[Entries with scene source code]
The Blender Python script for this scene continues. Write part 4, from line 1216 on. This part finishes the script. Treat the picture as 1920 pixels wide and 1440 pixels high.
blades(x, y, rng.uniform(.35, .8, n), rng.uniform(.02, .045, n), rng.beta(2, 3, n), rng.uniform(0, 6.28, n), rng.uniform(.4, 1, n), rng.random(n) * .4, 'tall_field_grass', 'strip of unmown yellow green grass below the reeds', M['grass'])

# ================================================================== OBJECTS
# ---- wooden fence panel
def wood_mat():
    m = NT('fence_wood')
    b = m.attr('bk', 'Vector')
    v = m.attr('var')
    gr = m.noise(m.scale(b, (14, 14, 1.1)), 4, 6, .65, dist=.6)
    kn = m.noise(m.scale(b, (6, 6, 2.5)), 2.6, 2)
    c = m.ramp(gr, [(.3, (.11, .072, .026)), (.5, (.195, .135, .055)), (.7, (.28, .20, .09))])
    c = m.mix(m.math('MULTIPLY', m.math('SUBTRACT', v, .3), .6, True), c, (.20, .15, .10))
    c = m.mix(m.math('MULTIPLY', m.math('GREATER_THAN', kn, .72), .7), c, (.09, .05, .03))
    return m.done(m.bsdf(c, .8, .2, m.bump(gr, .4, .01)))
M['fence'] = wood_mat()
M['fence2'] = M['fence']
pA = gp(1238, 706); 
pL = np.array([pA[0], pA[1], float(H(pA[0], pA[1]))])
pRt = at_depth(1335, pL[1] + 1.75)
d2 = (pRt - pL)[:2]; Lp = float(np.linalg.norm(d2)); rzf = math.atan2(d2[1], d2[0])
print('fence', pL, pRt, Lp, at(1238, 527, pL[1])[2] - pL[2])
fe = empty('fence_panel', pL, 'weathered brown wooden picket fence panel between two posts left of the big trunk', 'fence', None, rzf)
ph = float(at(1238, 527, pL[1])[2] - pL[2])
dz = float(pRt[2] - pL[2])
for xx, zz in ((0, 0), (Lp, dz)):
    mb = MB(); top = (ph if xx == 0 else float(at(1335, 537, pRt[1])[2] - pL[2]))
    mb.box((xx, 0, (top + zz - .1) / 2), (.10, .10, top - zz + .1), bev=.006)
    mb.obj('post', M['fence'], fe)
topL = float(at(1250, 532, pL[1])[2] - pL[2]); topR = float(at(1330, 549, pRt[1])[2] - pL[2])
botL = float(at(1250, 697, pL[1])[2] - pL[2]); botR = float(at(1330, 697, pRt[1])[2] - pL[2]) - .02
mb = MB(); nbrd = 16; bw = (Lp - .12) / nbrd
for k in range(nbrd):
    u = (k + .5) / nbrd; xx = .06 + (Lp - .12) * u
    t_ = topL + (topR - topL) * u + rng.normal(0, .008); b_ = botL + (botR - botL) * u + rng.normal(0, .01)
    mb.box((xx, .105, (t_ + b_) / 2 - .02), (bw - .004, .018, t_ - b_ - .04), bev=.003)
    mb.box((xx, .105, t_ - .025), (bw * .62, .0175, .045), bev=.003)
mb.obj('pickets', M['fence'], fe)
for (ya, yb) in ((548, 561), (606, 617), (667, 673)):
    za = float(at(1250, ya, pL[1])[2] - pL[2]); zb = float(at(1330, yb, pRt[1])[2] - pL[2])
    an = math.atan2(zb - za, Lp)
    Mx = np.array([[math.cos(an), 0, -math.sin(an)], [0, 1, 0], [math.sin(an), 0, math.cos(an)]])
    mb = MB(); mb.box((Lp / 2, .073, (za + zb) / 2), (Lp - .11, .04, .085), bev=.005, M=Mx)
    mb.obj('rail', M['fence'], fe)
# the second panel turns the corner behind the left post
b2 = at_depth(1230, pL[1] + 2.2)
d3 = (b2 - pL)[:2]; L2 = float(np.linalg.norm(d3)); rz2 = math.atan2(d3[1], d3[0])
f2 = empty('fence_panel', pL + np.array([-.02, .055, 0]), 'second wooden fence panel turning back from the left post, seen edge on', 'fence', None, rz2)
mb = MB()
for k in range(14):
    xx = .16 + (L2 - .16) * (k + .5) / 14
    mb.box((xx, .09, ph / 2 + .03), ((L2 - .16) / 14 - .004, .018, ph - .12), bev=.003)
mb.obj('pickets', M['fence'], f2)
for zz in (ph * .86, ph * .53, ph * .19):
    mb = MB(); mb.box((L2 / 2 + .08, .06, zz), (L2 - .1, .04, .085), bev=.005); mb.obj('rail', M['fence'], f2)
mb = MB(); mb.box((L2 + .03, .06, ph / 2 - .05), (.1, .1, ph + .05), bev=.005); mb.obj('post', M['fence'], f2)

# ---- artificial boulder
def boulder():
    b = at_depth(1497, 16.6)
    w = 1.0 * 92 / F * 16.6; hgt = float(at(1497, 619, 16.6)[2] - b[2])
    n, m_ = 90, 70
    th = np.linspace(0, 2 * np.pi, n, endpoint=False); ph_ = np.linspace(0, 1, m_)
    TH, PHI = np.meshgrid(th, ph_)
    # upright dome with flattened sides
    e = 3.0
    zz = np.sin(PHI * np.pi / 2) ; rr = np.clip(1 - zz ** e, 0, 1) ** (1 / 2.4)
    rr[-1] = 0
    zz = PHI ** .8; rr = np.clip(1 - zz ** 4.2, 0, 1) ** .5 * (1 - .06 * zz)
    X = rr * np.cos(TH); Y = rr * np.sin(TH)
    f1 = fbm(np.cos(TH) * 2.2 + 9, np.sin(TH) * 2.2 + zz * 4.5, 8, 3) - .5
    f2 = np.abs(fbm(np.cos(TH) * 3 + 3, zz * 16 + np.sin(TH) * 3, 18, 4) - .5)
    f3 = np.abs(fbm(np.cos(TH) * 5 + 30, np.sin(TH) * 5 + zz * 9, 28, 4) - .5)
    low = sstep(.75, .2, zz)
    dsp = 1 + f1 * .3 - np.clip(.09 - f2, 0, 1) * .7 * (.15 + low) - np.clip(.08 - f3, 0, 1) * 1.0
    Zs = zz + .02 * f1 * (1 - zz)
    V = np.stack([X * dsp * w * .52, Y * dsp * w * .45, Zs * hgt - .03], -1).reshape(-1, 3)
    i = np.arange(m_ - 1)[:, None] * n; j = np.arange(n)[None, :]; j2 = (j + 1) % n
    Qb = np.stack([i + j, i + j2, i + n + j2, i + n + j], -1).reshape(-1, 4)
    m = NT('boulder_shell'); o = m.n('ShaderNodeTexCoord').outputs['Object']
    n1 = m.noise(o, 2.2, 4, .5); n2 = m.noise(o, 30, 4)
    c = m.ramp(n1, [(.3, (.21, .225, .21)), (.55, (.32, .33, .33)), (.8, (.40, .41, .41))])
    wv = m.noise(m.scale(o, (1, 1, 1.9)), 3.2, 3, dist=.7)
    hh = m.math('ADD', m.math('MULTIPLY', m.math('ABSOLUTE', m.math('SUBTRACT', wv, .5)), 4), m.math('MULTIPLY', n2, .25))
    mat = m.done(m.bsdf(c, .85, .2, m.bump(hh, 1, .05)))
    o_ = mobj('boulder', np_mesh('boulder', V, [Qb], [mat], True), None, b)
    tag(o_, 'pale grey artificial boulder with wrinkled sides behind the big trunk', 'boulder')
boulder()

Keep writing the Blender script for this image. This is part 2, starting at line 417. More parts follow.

- [What you have to do] Write the material out exactly, with nothing left out.

- [Final answer]
The Blender Python script for this scene continues. Write part 4, from line 1216 on. This part finishes the script. Treat the picture as 1920 pixels wide and 1440 pixels high.
blades(x, y, rng.uniform(.35, .8, n), rng.uniform(.02, .045, n), rng.beta(2, 3, n), rng.uniform(0, 6.28, n), rng.uniform(.4, 1, n), rng.random(n) * .4, 'tall_field_grass', 'strip of unmown yellow green grass below the reeds', M['grass'])

# ================================================================== OBJECTS
# ---- wooden fence panel
def wood_mat():
    m = NT('fence_wood')
    b = m.attr('bk', 'Vector')
    v = m.attr('var')
    gr = m.noise(m.scale(b, (14, 14, 1.1)), 4, 6, .65, dist=.6)
    kn = m.noise(m.scale(b, (6, 6, 2.5)), 2.6, 2)
    c = m.ramp(gr, [(.3, (.11, .072, .026)), (.5, (.195, .135, .055)), (.7, (.28, .20, .09))])
    c = m.mix(m.math('MULTIPLY', m.math('SUBTRACT', v, .3), .6, True), c, (.20, .15, .10))
    c = m.mix(m.math('MULTIPLY', m.math('GREATER_THAN', kn, .72), .7), c, (.09, .05, .03))
    return m.done(m.bsdf(c, .8, .2, m.bump(gr, .4, .01)))
M['fence'] = wood_mat()
M['fence2'] = M['fence']
pA = gp(1238, 706); 
pL = np.array([pA[0], pA[1], float(H(pA[0], pA[1]))])
pRt = at_depth(1335, pL[1] + 1.75)
d2 = (pRt - pL)[:2]; Lp = float(np.linalg.norm(d2)); rzf = math.atan2(d2[1], d2[0])
print('fence', pL, pRt, Lp, at(1238, 527, pL[1])[2] - pL[2])
fe = empty('fence_panel', pL, 'weathered brown wooden picket fence panel between two posts left of the big trunk', 'fence', None, rzf)
ph = float(at(1238, 527, pL[1])[2] - pL[2])
dz = float(pRt[2] - pL[2])
for xx, zz in ((0, 0), (Lp, dz)):
    mb = MB(); top = (ph if xx == 0 else float(at(1335, 537, pRt[1])[2] - pL[2]))
    mb.box((xx, 0, (top + zz - .1) / 2), (.10, .10, top - zz + .1), bev=.006)
    mb.obj('post', M['fence'], fe)
topL = float(at(1250, 532, pL[1])[2] - pL[2]); topR = float(at(1330, 549, pRt[1])[2] - pL[2])
botL = float(at(1250, 697, pL[1])[2] - pL[2]); botR = float(at(1330, 697, pRt[1])[2] - pL[2]) - .02
mb = MB(); nbrd = 16; bw = (Lp - .12) / nbrd
for k in range(nbrd):
    u = (k + .5) / nbrd; xx = .06 + (Lp - .12) * u
    t_ = topL + (topR - topL) * u + rng.normal(0, .008); b_ = botL + (botR - botL) * u + rng.normal(0, .01)
    mb.box((xx, .105, (t_ + b_) / 2 - .02), (bw - .004, .018, t_ - b_ - .04), bev=.003)
    mb.box((xx, .105, t_ - .025), (bw * .62, .0175, .045), bev=.003)
mb.obj('pickets', M['fence'], fe)
for (ya, yb) in ((548, 561), (606, 617), (667, 673)):
    za = float(at(1250, ya, pL[1])[2] - pL[2]); zb = float(at(1330, yb, pRt[1])[2] - pL[2])
    an = math.atan2(zb - za, Lp)
    Mx = np.array([[math.cos(an), 0, -math.sin(an)], [0, 1, 0], [math.sin(an), 0, math.cos(an)]])
    mb = MB(); mb.box((Lp / 2, .073, (za + zb) / 2), (Lp - .11, .04, .085), bev=.005, M=Mx)
    mb.obj('rail', M['fence'], fe)
# the second panel turns the corner behind the left post
b2 = at_depth(1230, pL[1] + 2.2)
d3 = (b2 - pL)[:2]; L2 = float(np.linalg.norm(d3)); rz2 = math.atan2(d3[1], d3[0])
f2 = empty('fence_panel', pL + np.array([-.02, .055, 0]), 'second wooden fence panel turning back from the left post, seen edge on', 'fence', None, rz2)
mb = MB()
for k in range(14):
    xx = .16 + (L2 - .16) * (k + .5) / 14
    mb.box((xx, .09, ph / 2 + .03), ((L2 - .16) / 14 - .004, .018, ph - .12), bev=.003)
mb.obj('pickets', M['fence'], f2)
for zz in (ph * .86, ph * .53, ph * .19):
    mb = MB(); mb.box((L2 / 2 + .08, .06, zz), (L2 - .1, .04, .085), bev=.005); mb.obj('rail', M['fence'], f2)
mb = MB(); mb.box((L2 + .03, .06, ph / 2 - .05), (.1, .1, ph + .05), bev=.005); mb.obj('post', M['fence'], f2)

# ---- artificial boulder
def boulder():
    b = at_depth(1497, 16.6)
    w = 1.0 * 92 / F * 16.6; hgt = float(at(1497, 619, 16.6)[2] - b[2])
    n, m_ = 90, 70
    th = np.linspace(0, 2 * np.pi, n, endpoint=False); ph_ = np.linspace(0, 1, m_)
    TH, PHI = np.meshgrid(th, ph_)
    # upright dome with flattened sides
    e = 3.0
    zz = np.sin(PHI * np.pi / 2) ; rr = np.clip(1 - zz ** e, 0, 1) ** (1 / 2.4)
    rr[-1] = 0
    zz = PHI ** .8; rr = np.clip(1 - zz ** 4.2, 0, 1) ** .5 * (1 - .06 * zz)
    X = rr * np.cos(TH); Y = rr * np.sin(TH)
    f1 = fbm(np.cos(TH) * 2.2 + 9, np.sin(TH) * 2.2 + zz * 4.5, 8, 3) - .5
    f2 = np.abs(fbm(np.cos(TH) * 3 + 3, zz * 16 + np.sin(TH) * 3, 18, 4) - .5)
    f3 = np.abs(fbm(np.cos(TH) * 5 + 30, np.sin(TH) * 5 + zz * 9, 28, 4) - .5)
    low = sstep(.75, .2, zz)
    dsp = 1 + f1 * .3 - np.clip(.09 - f2, 0, 1) * .7 * (.15 + low) - np.clip(.08 - f3, 0, 1) * 1.0
    Zs = zz + .02 * f1 * (1 - zz)
    V = np.stack([X * dsp * w * .52, Y * dsp * w * .45, Zs * hgt - .03], -1).reshape(-1, 3)
    i = np.arange(m_ - 1)[:, None] * n; j = np.arange(n)[None, :]; j2 = (j + 1) % n
    Qb = np.stack([i + j, i + j2, i + n + j2, i + n + j], -1).reshape(-1, 4)
    m = NT('boulder_shell'); o = m.n('ShaderNodeTexCoord').outputs['Object']
    n1 = m.noise(o, 2.2, 4, .5); n2 = m.noise(o, 30, 4)
    c = m.ramp(n1, [(.3, (.21, .225, .21)), (.55, (.32, .33, .33)), (.8, (.40, .41, .41))])
    wv = m.noise(m.scale(o, (1, 1, 1.9)), 3.2, 3, dist=.7)
    hh = m.math('ADD', m.math('MULTIPLY', m.math('ABSOLUTE', m.math('SUBTRACT', wv, .5)), 4), m.math('MULTIPLY', n2, .25))
    mat = m.done(m.bsdf(c, .85, .2, m.bump(hh, 1, .05)))
    o_ = mobj('boulder', np_mesh('boulder', V, [Qb], [mat], True), None, b)
    tag(o_, 'pale grey artificial boulder with wrinkled sides behind the big trunk', 'boulder')
boulder()

Keep writing the Blender script for this image. This is part 2, starting at line 417. More parts follow.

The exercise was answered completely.